偽物の映画館

観た映画の感想です。音楽と小説のこともたまに。

青池保子『エル・アルコン -鷹-』感想

フォロワーのこいさんに勧められて読みました!こいさん、あざまる。


16世紀末、イギリス。海軍将校のティリアン・パーシモンは、敵国スペインと内通しながら世界の七つの海を制覇するという野望に燃えていた......。

野望のためにはどんなことでもする冷酷なティリアンの生き様を描く、海洋冒険漫画です。
勧めてくれたこいさんからは「ティリアンがイカす」というコメントを頂いたのですが、まさにその通りでティリアンというキャラクターの魅力が作品そのものの魅力になっているような作品でした。

このティリアンという男、超絶美形で知力も体力も無尽蔵というチート的なキャラクターで、こいつが正義の味方のイケメン王子様ポジションだったら一瞬で醒めそうなんだけど、野望のためには汚いこともするダークヒーローみたいに描かれているので読み進めるほどにどんどん惹かれていってしまうんです。
そんでも序盤では悪徳艦長を陥れたりとか、やり方はワルいけど相手も嫌なやつだったりしてスカッとするようなエピソードが多いんですが、だんだん別に悪いやつじゃない人をも利用し陥れ抹殺していくようになり、俄然面白くなっていきます。
まぁ正直だいぶドン引きなこともやるんだけど、とにかく彼の中に「野心」という揺るぎない軸が一貫してあるのが、私みたいに人として軸がぶれている人間からするとマブいんすよね。

そして脇を固めるキャラクターたちも魅力的。
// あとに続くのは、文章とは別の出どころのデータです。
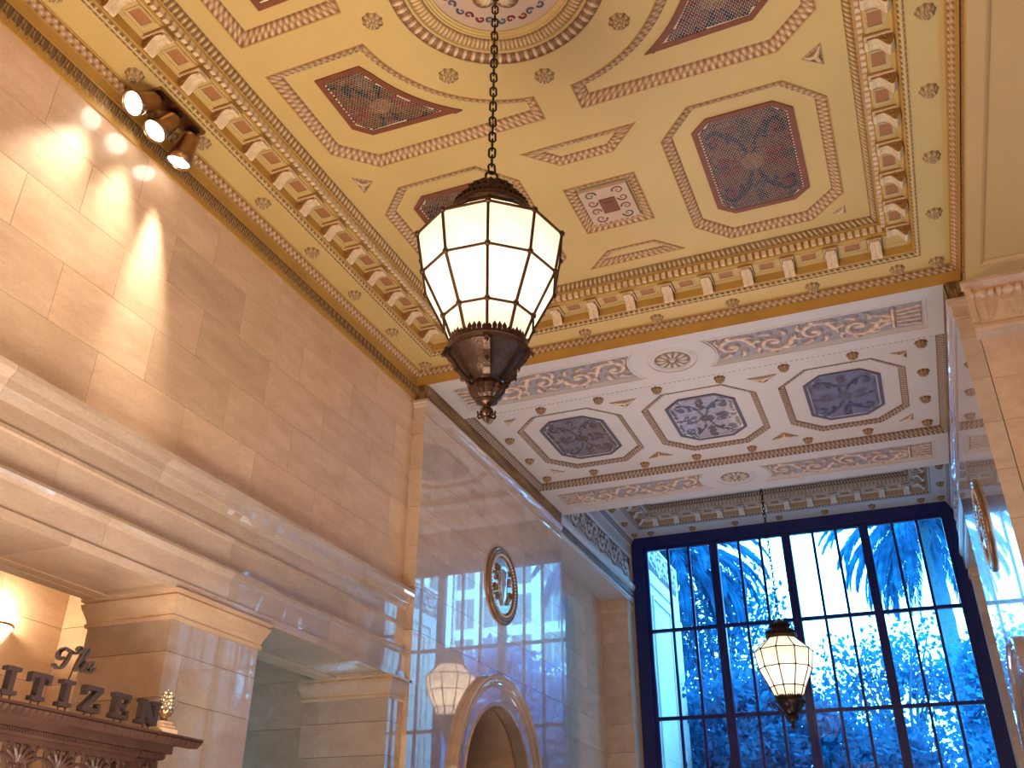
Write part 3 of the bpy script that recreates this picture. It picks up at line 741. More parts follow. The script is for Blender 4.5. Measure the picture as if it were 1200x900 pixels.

ティリアンに憧れて強くなっていく気弱な少年や、ティリアンが幼少期に懐いていた母の友人(愛人)のおじさんとのBL的な空気のあるやり取りなんかも素晴らしいし、友達の婚約者や女海賊といった、ティリアンと愛憎劇を繰り広げる女性キャラたちも印象的......。
また各エピソードで敵キャラをいかにして陥れていくかという謀略サスペンス的な読み方も出来て、文庫本一冊の短さながら重厚かつ楽しさ満載な物語を堪能しました。

ちなみに私が買った文庫版には『エル・アルコン -鷹-』『テンペスト』という、ティリアンシリーズの2作品が収録されていましたが、もう一つ『七つの海 七つの空』という、本書より前に書かれたけど本書の物語の続きに当たる作品があるらしく、そちらも文庫でポチりました。楽しみです。